Trudeau had the conversation with Duterte in a closed-door meeting, Bloomberg Politics reports. “I also mentioned human rights, the rule of law, and specifically extrajudicial killings as being an issue that Canada is concerned with,” Trudeau said.

Both police and vigilantes have been involved in killings of people who use drugs and drug dealers in the Philippines. The Philippine government claims killings carried out by police have been legal due to “self-defence.”

Trudeau said the interaction with Duterte was “cordial,” which goes against what the Philippine president warned his reaction would be if criticized on domestic matters via a foreign leader.

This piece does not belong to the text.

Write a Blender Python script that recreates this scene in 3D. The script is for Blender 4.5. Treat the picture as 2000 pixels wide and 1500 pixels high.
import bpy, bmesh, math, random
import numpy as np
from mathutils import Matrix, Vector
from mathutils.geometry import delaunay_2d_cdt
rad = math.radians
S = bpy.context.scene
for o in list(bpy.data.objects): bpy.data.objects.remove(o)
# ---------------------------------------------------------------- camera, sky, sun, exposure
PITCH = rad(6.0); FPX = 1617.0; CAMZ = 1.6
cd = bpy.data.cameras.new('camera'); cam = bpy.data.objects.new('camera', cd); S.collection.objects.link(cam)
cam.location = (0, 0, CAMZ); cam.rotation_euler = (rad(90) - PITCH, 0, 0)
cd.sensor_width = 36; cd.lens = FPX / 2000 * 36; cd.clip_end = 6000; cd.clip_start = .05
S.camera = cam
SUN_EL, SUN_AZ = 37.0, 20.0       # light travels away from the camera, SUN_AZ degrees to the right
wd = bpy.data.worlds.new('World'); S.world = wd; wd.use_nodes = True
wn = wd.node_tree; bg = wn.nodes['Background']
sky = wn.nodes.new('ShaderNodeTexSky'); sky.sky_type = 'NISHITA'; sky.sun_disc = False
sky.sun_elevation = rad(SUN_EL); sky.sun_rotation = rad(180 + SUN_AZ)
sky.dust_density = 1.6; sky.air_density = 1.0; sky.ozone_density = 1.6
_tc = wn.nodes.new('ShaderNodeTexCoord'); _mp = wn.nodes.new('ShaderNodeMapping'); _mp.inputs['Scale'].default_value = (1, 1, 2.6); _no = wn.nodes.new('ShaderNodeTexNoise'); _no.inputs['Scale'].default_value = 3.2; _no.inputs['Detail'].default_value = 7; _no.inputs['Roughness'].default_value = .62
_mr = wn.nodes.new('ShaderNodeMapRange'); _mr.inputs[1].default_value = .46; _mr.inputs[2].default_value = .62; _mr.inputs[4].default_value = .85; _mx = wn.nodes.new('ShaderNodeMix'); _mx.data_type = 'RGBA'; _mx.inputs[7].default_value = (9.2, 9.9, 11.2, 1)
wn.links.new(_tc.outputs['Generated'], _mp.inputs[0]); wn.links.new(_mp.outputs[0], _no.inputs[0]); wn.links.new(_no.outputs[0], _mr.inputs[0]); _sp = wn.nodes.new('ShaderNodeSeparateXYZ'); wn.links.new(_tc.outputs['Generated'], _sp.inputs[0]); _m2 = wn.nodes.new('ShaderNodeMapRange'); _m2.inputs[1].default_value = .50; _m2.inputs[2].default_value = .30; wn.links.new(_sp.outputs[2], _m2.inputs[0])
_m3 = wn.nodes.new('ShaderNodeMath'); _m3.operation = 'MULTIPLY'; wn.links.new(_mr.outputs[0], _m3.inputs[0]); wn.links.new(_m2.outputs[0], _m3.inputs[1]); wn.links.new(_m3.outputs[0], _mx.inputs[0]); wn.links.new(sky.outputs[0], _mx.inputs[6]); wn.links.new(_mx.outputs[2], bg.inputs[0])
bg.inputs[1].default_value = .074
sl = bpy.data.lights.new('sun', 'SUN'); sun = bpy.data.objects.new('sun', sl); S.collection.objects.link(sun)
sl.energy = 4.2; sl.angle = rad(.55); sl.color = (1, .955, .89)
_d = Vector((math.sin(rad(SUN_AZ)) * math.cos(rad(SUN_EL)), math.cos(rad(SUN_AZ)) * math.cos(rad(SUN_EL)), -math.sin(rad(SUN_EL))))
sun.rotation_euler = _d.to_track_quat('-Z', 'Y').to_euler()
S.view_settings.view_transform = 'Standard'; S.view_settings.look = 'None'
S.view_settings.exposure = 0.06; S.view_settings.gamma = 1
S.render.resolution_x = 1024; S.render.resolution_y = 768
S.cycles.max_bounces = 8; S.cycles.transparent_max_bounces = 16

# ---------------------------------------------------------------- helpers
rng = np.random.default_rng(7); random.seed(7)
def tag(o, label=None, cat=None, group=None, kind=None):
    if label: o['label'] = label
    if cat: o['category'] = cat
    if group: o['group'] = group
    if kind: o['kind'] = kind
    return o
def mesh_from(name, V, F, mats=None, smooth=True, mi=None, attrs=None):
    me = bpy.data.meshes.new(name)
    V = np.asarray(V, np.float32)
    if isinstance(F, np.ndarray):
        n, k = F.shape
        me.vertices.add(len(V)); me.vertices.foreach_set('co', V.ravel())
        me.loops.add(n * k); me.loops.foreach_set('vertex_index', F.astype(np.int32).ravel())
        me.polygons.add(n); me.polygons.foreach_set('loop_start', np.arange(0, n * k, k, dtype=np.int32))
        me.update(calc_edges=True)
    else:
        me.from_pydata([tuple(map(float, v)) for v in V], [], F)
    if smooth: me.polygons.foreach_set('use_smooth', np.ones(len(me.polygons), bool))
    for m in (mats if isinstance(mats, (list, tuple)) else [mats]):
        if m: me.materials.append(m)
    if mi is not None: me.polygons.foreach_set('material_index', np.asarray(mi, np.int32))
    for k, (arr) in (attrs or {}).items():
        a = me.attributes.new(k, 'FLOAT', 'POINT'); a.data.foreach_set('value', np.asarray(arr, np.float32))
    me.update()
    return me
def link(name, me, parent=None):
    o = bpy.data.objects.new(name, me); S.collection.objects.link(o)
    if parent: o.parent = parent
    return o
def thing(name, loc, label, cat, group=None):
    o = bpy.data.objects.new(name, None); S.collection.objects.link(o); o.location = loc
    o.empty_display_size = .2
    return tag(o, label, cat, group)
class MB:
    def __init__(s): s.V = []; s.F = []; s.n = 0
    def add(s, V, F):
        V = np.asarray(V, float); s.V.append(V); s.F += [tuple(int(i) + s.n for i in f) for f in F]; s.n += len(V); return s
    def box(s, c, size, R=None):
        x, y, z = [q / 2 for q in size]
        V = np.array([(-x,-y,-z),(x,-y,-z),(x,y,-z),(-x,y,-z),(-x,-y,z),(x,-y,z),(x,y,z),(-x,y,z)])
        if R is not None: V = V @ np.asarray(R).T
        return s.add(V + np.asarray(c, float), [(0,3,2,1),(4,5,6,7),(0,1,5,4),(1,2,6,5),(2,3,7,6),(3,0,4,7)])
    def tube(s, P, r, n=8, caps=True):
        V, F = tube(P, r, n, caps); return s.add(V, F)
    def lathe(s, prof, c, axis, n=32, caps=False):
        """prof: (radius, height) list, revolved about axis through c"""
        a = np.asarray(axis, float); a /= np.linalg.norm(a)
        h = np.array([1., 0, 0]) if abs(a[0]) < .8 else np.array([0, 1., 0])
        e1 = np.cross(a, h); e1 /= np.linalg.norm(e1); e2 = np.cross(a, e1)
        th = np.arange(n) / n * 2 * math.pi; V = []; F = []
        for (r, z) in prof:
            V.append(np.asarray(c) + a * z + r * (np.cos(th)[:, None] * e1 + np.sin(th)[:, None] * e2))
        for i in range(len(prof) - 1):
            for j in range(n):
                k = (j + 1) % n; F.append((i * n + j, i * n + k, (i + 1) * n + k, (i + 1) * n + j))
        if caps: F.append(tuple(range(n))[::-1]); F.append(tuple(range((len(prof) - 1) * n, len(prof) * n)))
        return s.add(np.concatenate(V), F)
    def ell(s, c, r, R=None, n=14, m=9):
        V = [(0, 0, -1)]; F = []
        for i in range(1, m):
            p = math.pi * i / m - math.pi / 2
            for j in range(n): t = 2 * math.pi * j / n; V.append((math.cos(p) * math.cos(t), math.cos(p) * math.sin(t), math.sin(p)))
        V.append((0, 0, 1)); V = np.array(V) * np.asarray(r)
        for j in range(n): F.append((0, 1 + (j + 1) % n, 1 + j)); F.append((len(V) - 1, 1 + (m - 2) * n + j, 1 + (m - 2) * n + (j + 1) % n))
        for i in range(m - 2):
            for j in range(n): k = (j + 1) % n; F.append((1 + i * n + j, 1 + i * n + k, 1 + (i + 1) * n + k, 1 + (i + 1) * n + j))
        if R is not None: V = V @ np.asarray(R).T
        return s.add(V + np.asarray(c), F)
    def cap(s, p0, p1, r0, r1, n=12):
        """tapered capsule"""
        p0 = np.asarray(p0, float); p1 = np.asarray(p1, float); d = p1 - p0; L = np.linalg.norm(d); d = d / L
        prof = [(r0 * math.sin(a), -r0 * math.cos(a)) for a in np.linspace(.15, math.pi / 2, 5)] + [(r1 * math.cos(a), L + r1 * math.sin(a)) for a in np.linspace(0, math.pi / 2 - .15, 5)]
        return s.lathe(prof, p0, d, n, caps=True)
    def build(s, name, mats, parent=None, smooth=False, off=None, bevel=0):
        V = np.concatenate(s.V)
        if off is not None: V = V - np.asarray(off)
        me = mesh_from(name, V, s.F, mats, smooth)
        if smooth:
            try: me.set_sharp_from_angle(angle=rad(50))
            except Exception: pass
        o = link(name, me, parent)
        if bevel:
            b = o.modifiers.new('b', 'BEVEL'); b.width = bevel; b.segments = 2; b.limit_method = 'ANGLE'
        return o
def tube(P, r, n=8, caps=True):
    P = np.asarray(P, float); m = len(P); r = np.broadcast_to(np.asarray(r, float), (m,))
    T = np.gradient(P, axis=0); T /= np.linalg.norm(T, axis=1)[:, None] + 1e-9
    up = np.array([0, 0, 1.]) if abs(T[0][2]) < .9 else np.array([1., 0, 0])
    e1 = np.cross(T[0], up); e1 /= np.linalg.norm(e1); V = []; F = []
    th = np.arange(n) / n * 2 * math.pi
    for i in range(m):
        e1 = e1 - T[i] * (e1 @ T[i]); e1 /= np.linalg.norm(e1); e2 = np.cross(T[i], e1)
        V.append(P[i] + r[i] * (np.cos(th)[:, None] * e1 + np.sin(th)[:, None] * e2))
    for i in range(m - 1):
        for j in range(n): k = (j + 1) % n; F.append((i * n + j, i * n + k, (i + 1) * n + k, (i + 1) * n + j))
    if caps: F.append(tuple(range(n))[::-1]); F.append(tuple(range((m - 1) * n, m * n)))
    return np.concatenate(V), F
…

“You want to ask a question, I'll give you an answer: Lay off. That is not your business. That is my business. I take care of my country, and I will nurture my country to health," Duterte recently told media when asked how he would respond to such criticism.

Canadian government officials had previously warned that Trudeau might not have the opportunity to address human rights issues one-on-one with Duterte while on his trip to Manila. They suggested that the Philippines had “gone out on a limb” to extend an invitation to Trudeau for the East Asia Summit. Trudeau was the first sitting Canadian prime minister to attend the summit.

Trudeau’s conversation with Duterte comes after silence on human rights issues surrounding the drug war from Donald Trump when he met with Philippines’ president recently. Trump had previously praised Duterte on a call earlier this year. "I just wanted to congratulate you because I am hearing of the unbelievable job on the drug problem," Trump said in the April 29 phone call, according to a leaked transcript.

This story has been updated with additional comments from Duterte at the end of the summit.